La cooperation au dévelopement de la Communauté européenne / Francesc Granell. - 2. éd. - Bruxelles : Éditions de l'Université de Bruxelles, 2005. - 475 p. - (Etudes européennes. Commentaire J. Mégret : le droit de la CE et de l'Union européenne ; 13). - ISBN 2-8004-1354-9
An amply revised version of two volumes on development aid published in 1986 and 1990 as part of the "Commentaire J. Mégret" series. The situation and the instruments have indeed changed since the first edition came out: the European Community - now with 25 rather than 12 members - has become one of the principal actors in development cooperation and the prime importer from the Third World, the Lomé accords have been replaced by the Cotonou partnership, and assistance has been extended to most countries in the developing world. In addition, the internet has provided much easier access to many documents. The current edition - edited by a specialist in the field who has held important positions on international organisations, not least the EC - is made up of ten chapters: the first generally introduces the subject and gives the international context; the second inserts it more specifically in the framework of the external action of the European Union; the third is on the transformations undergone by European development cooperation policy from its origins to date (more beneficiaries, qualitative growth); the fourth chapter is dedicated to the community development aid instruments; the fifth the actors; the sixth the geographic areas that receive aid (ACP, OCT, southern Africa, the Mediterranean, Asia, Latin America, the former socialist countries); the seventh chapter analyses the sectors of intervention; the eighth the management of aid; the ninth the interaction with the international development agencies; the tenth illustrates the future challenges of community development cooperation.
The volume closes with a document annex and an ample bibliography.

Diversity in development : reconsidering the Washington Consensus / edited by Jan Joost Teunissen and Age Akkerman. - The Hague : Forum on Debt and Development, c2004. - xxii, 238 p. - ISBN 90-74208-24-X
Another publication ensuing from a conference: the one on prospects for the development agenda held in Santiago, Chile, as part of the Global Financial Governance Initiative (CFGI).
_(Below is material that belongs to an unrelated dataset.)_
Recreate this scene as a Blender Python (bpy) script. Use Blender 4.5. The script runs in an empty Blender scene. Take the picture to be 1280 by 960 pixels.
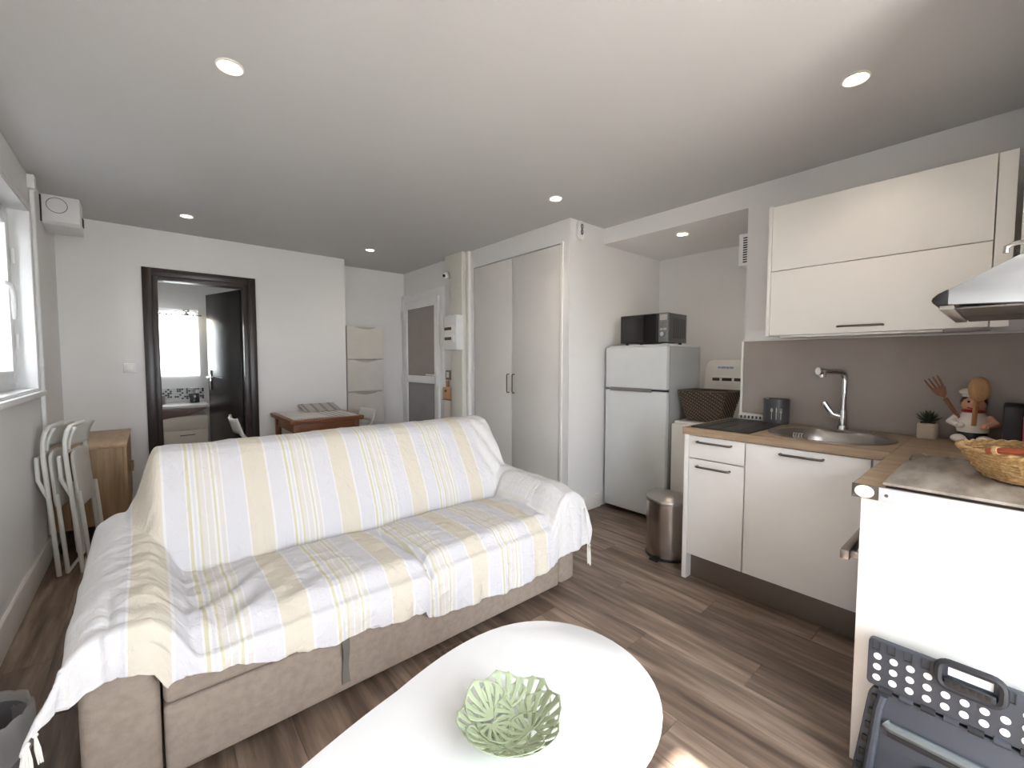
import bpy, bmesh, math, random
import numpy as np
from mathutils import Vector, Matrix, noise
random.seed(7)
PI = math.pi
SC = bpy.context.scene
COL = SC.collection

# ------------------------------------------------------------------ camera
def make_camera():
    y, p, r, f = 0.708309, 0.052672, 0.002115, 530.91
    F = Vector((math.sin(y)*math.cos(p), math.cos(y)*math.cos(p), -math.sin(p)))
    rt = Vector((math.cos(y), -math.sin(y), 0)); up = rt.cross(F)
    r2 = rt*math.cos(r) + up*math.sin(r); u2 = -rt*math.sin(r) + up*math.cos(r)
    cd = bpy.data.cameras.new('camera'); co = bpy.data.objects.new('camera', cd); COL.objects.link(co)
    m = Matrix((r2, u2, -F)).transposed().to_4x4(); m.translation = (0, 0, 1.30)
    co.matrix_world = m
    cd.sensor_fit = 'HORIZONTAL'; cd.sensor_width = 36; cd.lens = f/1280*36
    cd.clip_start = 0.02; cd.clip_end = 200
    SC.camera = co
make_camera()

# ------------------------------------------------------------------ world, sun, exposure
wd = bpy.data.worlds.new('sky'); SC.world = wd; wd.use_nodes = True
bgn = wd.node_tree.nodes['Background']
bgn.inputs[0].default_value = (0.88, 0.945, 1.0, 1); bgn.inputs[1].default_value = 7.0
sd = bpy.data.lights.new('sun', 'SUN'); sd.energy = 17.0; sd.angle = math.radians(1.0); sd.color = (1, .985, .965)
so = bpy.data.objects.new('sun', sd); COL.objects.link(so); so.location = (0, -6, 8)
so.rotation_euler = (math.radians(90-51), 0, 0)            # shines towards +Y and down, elevation 51 deg
SPOT_W = 2.5
SC.view_settings.view_transform = 'Standard'; SC.view_settings.look = 'None'
SC.view_settings.exposure = 1.6; SC.view_settings.gamma = 1.0
SC.view_settings.use_curve_mapping = False
SC.cycles.use_denoising = True
SC.cycles.max_bounces = 14; SC.cycles.diffuse_bounces = 10; SC.cycles.glossy_bounces = 5
SC.cycles.transparent_max_bounces = 12; SC.cycles.sample_clamp_indirect = 6.0

# ------------------------------------------------------------------ materials
def lin(c):
    return tuple(((v/255)/12.92 if v/255 <= .04045 else ((v/255+.055)/1.055)**2.4) for v in c)
def mat(name, rgb, rough=.5, metal=0., bump=0., bscale=60., var=0., vscale=8., stretch=(1,1,1), spec=.5,
        rgb2=None, coat=0., detail=4.):
    m = bpy.data.materials.new(name); m.use_nodes = True
    nt = m.node_tree; b = nt.nodes['Principled BSDF']
    b.inputs['Base Color'].default_value = (*lin(rgb), 1)
    b.inputs['Roughness'].default_value = rough; b.inputs['Metallic'].default_value = metal
    b.inputs['Specular IOR Level'].default_value = spec
    if coat: b.inputs['Coat Weight'].default_value = coat
    tc = nt.nodes.new('ShaderNodeTexCoord'); mp = nt.nodes.new('ShaderNodeMapping')
    mp.inputs['Scale'].default_value = stretch
    nt.links.new(tc.outputs['Object'], mp.inputs[0])
    n = nt.nodes.new('ShaderNodeTexNoise'); n.inputs['Scale'].default_value = vscale; n.inputs['Detail'].default_value = detail
    nt.links.new(mp.outputs[0], n.inputs['Vector'])
    if var or rgb2:
        mx = nt.nodes.new('ShaderNodeMix'); mx.data_type = 'RGBA'
        c2 = rgb2 if rgb2 else tuple(max(0, v*(1-var)) for v in rgb)
        mx.inputs[6].default_value = (*lin(rgb), 1); mx.inputs[7].default_value = (*lin(c2), 1)
        cr = nt.nodes.new('ShaderNodeValToRGB'); cr.color_ramp.elements[0].position = .35; cr.color_ramp.elements[1].position = .68
        nt.links.new(n.outputs[0], cr.inputs[0]); nt.links.new(cr.outputs[0], mx.inputs[0])
        nt.links.new(mx.outputs[2], b.inputs['Base Color'])
    if bump:
        n2 = nt.nodes.new('ShaderNodeTexNoise'); n2.inputs['Scale'].default_value = bscale; n2.inputs['Detail'].default_value = 3
        nt.links.new(mp.outputs[0], n2.inputs['Vector'])
        bp = nt.nodes.new('ShaderNodeBump'); bp.inputs['Strength'].default_value = bump; bp.inputs['Distance'].default_value = .01
        nt.links.new(n2.outputs[0], bp.inputs['Height']); nt.links.new(bp.outputs[0], b.inputs['Normal'])
    return m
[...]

This book, therefore, puts into question the political strategies pursued by the "Washington Consensus" to reach stability and growth in the developing countries, analysing the experience accumulated in 25 years of Consensus application and looking into possible alternative solutions at the international and national levels.
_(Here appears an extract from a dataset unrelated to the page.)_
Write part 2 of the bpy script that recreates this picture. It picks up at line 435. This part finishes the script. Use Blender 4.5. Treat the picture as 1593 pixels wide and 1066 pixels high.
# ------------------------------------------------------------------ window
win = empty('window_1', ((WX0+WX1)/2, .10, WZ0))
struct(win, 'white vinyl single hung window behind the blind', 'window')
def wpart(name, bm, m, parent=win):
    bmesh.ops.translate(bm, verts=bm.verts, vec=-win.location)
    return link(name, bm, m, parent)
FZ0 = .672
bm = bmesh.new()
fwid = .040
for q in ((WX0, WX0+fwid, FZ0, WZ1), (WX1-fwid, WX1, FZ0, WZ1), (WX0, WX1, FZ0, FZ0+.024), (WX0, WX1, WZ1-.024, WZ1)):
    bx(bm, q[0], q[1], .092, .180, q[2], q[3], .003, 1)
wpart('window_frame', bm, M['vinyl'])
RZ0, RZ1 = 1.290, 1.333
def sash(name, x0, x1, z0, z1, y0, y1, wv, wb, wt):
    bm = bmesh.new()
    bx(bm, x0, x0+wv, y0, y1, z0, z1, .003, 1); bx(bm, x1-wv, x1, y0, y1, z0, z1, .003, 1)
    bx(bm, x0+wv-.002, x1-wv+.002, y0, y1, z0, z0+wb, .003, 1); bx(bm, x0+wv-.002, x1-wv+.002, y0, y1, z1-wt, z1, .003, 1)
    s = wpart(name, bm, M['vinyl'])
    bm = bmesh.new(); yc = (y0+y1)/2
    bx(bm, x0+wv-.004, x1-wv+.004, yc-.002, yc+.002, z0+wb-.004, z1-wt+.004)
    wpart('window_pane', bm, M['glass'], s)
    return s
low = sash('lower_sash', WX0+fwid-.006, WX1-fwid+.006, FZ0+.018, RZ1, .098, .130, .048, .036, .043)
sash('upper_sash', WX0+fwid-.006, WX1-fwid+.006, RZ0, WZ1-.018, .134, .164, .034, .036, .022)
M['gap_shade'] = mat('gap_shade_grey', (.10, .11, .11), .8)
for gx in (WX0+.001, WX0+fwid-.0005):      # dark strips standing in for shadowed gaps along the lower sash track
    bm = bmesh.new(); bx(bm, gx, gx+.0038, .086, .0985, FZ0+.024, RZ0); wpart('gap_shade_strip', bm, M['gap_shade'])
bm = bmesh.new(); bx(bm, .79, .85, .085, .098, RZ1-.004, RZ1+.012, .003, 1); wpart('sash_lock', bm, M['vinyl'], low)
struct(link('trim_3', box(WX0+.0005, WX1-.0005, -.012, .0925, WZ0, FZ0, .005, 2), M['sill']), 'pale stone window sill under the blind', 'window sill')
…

The authors, high-ranking officials of the main international organisations and specialists in the field coming from various geographical regions, are split between critics and supporters of the Washington Consensus. Nevertheless, they have common opinions on some aspects and leave the final judgement up to the reader. But the implicit invitation of the first editor, Teunissen seems to be: "...the objective should be [...] the replacement of the call for consensus with the recognition of diverging views or [...] the call for non-conformity."